Minha mãe, esta sim, teve um filho contra a sua vontade, o mesmo que vos escreve agora. Depois de três filhos, ela não queria encarar outra gestação, não queria outra criança para cuidar praticamente só, já que meu pai, bem como a imensa maioria, entendia que a função do homem em uma família era trabalhar, nada mais. O que importa de uma longa história é que minha mãe não teve o direito a escolha, prevaleceu a vontade de meu pai, eu estou aqui. Não escrevo para demonizar meu velho, embora também não o isente de suas responsabilidades, tampouco lamentar o fato de que minha mãe não queria este outro filho, este que sou eu. Sim, eu poderia não estar aqui. E se não estivesse a discussão sobre a minha existência não me faria nenhum sentido, já que é a mim que ela interessa. Não consigo mensurar os impactos psicoemocionais que a minha mãe teria caso não tivesse engravidado de mim ou mesmo me abortado, mas de um eu tenho plena convicção: se sentiria mais empoderada de “suas” escolhas, ainda que tivesse que se haver com elas depois. 

Meu passado está em paz. Paz agora eu quero para o futuro das mulheres, pois da mesma maneira que dizemos a torto e a direito que existem vários métodos contraceptivos, que basta a vontade da mulher para ela não engravidar. Pois então se consideramos que o corpo é dala para dizer essa bobagem que quer dar a ela a responsabilidade maior de uma gravidez, é no mínimo um paradoxo negá-las e, pior, criminaliza-las por se permitirem autoridade sobre o próprio corpo. Repito, o próprio corpo. 
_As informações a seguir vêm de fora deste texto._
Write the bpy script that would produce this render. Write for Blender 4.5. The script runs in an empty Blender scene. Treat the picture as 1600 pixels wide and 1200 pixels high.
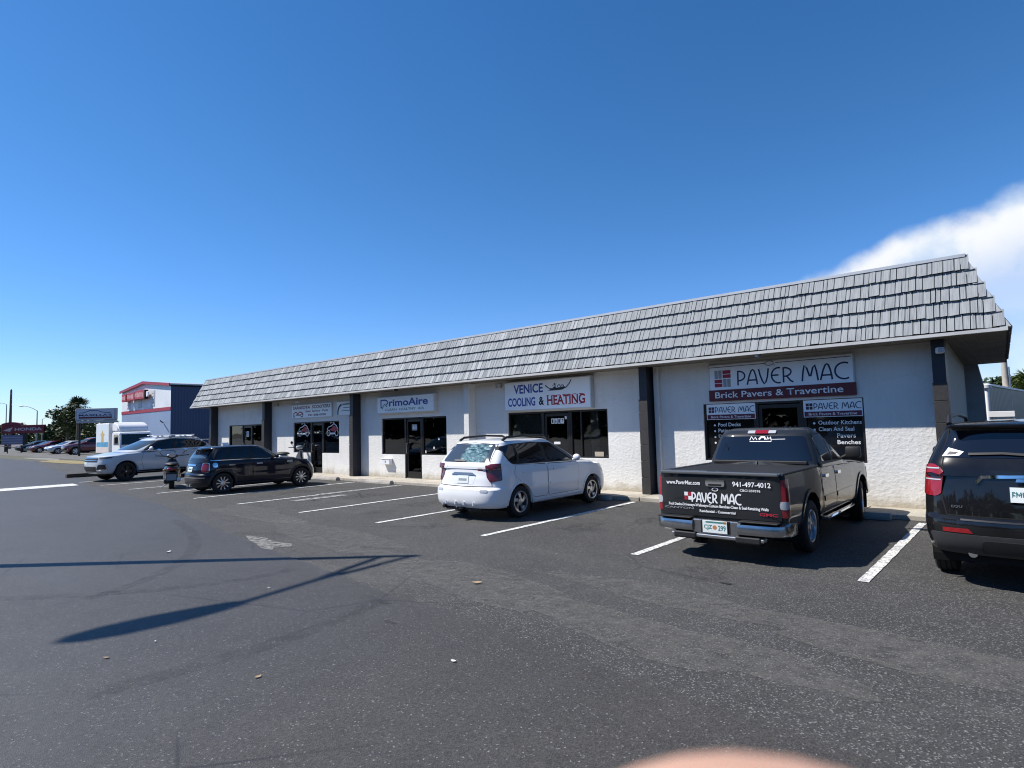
import bpy, bmesh, math, random
from mathutils import Vector, Matrix
from mathutils.bvhtree import BVHTree
R = math.radians
random.seed(7)
scene = bpy.context.scene
C = scene.collection

# ------------------------------------------------------------------ camera
CAM_H = 1.83
cam_data = bpy.data.cameras.new('camera')
cam = bpy.data.objects.new('camera', cam_data); C.objects.link(cam)
YAW, PITCH, ROLL, FPX = -0.71588, 0.06966, -0.02572, 937.1
_f = Vector((math.sin(YAW)*math.cos(PITCH), math.cos(YAW)*math.cos(PITCH), math.sin(PITCH)))
_r0 = Vector((math.cos(YAW), -math.sin(YAW), 0)); _u0 = _r0.cross(_f)
_r = _r0*math.cos(ROLL) + _u0*math.sin(ROLL); _u = -_r0*math.sin(ROLL) + _u0*math.cos(ROLL)
m = Matrix((( _r.x, _u.x, -_f.x, 0), (_r.y, _u.y, -_f.y, 0), (_r.z, _u.z, -_f.z, CAM_H), (0, 0, 0, 1)))
cam.matrix_world = m
cam_data.sensor_width = 36.0
cam_data.lens = 36.0*FPX/1600.0
cam_data.clip_start = 0.004
cam_data.clip_end = 3000
cam_data.dof.use_dof = True
cam_data.dof.focus_distance = 14.0
cam_data.dof.aperture_fstop = 36.0
scene.camera = cam

# ------------------------------------------------------------------ sun and sky
SUN_AZ, SUN_EL = 52.5, 51.0          # light travels towards +X,+Y
sd = bpy.data.lights.new('sun', 'SUN'); sd.energy = 5.0; sd.angle = R(0.53); sd.color = (1.0, 0.955, 0.89)
sun = bpy.data.objects.new('sun', sd); C.objects.link(sun)
_d = Vector((math.sin(R(SUN_AZ))*math.cos(R(SUN_EL)), math.cos(R(SUN_AZ))*math.cos(R(SUN_EL)), -math.sin(R(SUN_EL))))
sun.rotation_euler = _d.to_track_quat('-Z', 'Y').to_euler()
sun.location = (-20, -20, 30)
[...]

Não podemos negar uma realidade onde o aborto clandestino é a quinta causa de morte materna no Brasil. Milhares e milhares de vidas perdidas. O debate sobre o aborto tem mostrado o quanto nossa sociedade ainda está imatura para discutir questões tabus, que há muito deveriam ter deixado de ser. É preciso salvar os enganos para que eles parem de continuar nos afundando no abismo das mesquinharias. É preciso entender e falar sobre aborto como uma questão de Saúde Pública que é - e não de Segurança. E se o lema cristão ocidental é amar ao próximo, digo-vos para amarem as que aqui estão, elas, as mulheres que abortam, que sempre abortaram e sempre abortarão.